### MATERIAL SUPPLIED
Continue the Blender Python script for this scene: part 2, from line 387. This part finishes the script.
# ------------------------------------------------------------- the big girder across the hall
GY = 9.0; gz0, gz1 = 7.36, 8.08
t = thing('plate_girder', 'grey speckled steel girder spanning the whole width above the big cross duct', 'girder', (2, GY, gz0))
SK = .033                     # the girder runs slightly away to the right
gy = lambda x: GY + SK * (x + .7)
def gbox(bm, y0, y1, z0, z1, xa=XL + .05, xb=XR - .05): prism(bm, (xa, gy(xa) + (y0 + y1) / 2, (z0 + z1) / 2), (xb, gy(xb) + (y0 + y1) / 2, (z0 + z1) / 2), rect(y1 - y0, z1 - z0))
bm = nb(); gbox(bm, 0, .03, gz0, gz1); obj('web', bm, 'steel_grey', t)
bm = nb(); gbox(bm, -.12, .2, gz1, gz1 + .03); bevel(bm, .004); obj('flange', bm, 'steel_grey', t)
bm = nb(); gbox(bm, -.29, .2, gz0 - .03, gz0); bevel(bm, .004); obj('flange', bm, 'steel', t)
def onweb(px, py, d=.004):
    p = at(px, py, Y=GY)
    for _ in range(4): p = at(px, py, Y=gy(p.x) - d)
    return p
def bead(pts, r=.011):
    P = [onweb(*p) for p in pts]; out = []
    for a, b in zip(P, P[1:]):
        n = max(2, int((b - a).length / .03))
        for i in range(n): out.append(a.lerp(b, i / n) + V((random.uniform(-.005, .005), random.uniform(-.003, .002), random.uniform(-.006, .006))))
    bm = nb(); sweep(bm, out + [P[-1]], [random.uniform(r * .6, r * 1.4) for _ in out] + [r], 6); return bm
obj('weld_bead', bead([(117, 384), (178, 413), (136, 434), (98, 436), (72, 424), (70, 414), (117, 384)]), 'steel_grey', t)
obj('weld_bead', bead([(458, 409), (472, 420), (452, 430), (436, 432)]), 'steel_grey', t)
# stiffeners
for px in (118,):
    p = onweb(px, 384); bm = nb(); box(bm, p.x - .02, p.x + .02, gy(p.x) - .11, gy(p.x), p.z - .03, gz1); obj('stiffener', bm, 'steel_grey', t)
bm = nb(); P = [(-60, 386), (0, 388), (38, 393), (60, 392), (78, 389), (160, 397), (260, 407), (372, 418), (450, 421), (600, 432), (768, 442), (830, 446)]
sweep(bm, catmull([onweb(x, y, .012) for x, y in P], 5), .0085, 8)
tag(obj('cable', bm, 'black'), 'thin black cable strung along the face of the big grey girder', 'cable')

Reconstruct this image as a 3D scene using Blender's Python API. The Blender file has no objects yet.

### WHAT IS BEING ASKED
Repeat each record exactly. Omit nothing.

### FULL SOLUTION
Continue the Blender Python script for this scene: part 2, from line 387. This part finishes the script.
# ------------------------------------------------------------- the big girder across the hall
GY = 9.0; gz0, gz1 = 7.36, 8.08
t = thing('plate_girder', 'grey speckled steel girder spanning the whole width above the big cross duct', 'girder', (2, GY, gz0))
SK = .033                     # the girder runs slightly away to the right
gy = lambda x: GY + SK * (x + .7)
def gbox(bm, y0, y1, z0, z1, xa=XL + .05, xb=XR - .05): prism(bm, (xa, gy(xa) + (y0 + y1) / 2, (z0 + z1) / 2), (xb, gy(xb) + (y0 + y1) / 2, (z0 + z1) / 2), rect(y1 - y0, z1 - z0))
bm = nb(); gbox(bm, 0, .03, gz0, gz1); obj('web', bm, 'steel_grey', t)
bm = nb(); gbox(bm, -.12, .2, gz1, gz1 + .03); bevel(bm, .004); obj('flange', bm, 'steel_grey', t)
bm = nb(); gbox(bm, -.29, .2, gz0 - .03, gz0); bevel(bm, .004); obj('flange', bm, 'steel', t)
def onweb(px, py, d=.004):
    p = at(px, py, Y=GY)
    for _ in range(4): p = at(px, py, Y=gy(p.x) - d)
    return p
def bead(pts, r=.011):
    P = [onweb(*p) for p in pts]; out = []
    for a, b in zip(P, P[1:]):
        n = max(2, int((b - a).length / .03))
        for i in range(n): out.append(a.lerp(b, i / n) + V((random.uniform(-.005, .005), random.uniform(-.003, .002), random.uniform(-.006, .006))))
    bm = nb(); sweep(bm, out + [P[-1]], [random.uniform(r * .6, r * 1.4) for _ in out] + [r], 6); return bm
obj('weld_bead', bead([(117, 384), (178, 413), (136, 434), (98, 436), (72, 424), (70, 414), (117, 384)]), 'steel_grey', t)
obj('weld_bead', bead([(458, 409), (472, 420), (452, 430), (436, 432)]), 'steel_grey', t)
# stiffeners
for px in (118,):
    p = onweb(px, 384); bm = nb(); box(bm, p.x - .02, p.x + .02, gy(p.x) - .11, gy(p.x), p.z - .03, gz1); obj('stiffener', bm, 'steel_grey', t)
bm = nb(); P = [(-60, 386), (0, 388), (38, 393), (60, 392), (78, 389), (160, 397), (260, 407), (372, 418), (450, 421), (600, 432), (768, 442), (830, 446)]
sweep(bm, catmull([onweb(x, y, .012) for x, y in P], 5), .0085, 8)
tag(obj('cable', bm, 'black'), 'thin black cable strung along the face of the big grey girder', 'cable')

Reconstruct this image as a 3D scene using Blender's Python API. The Blender file has no objects yet.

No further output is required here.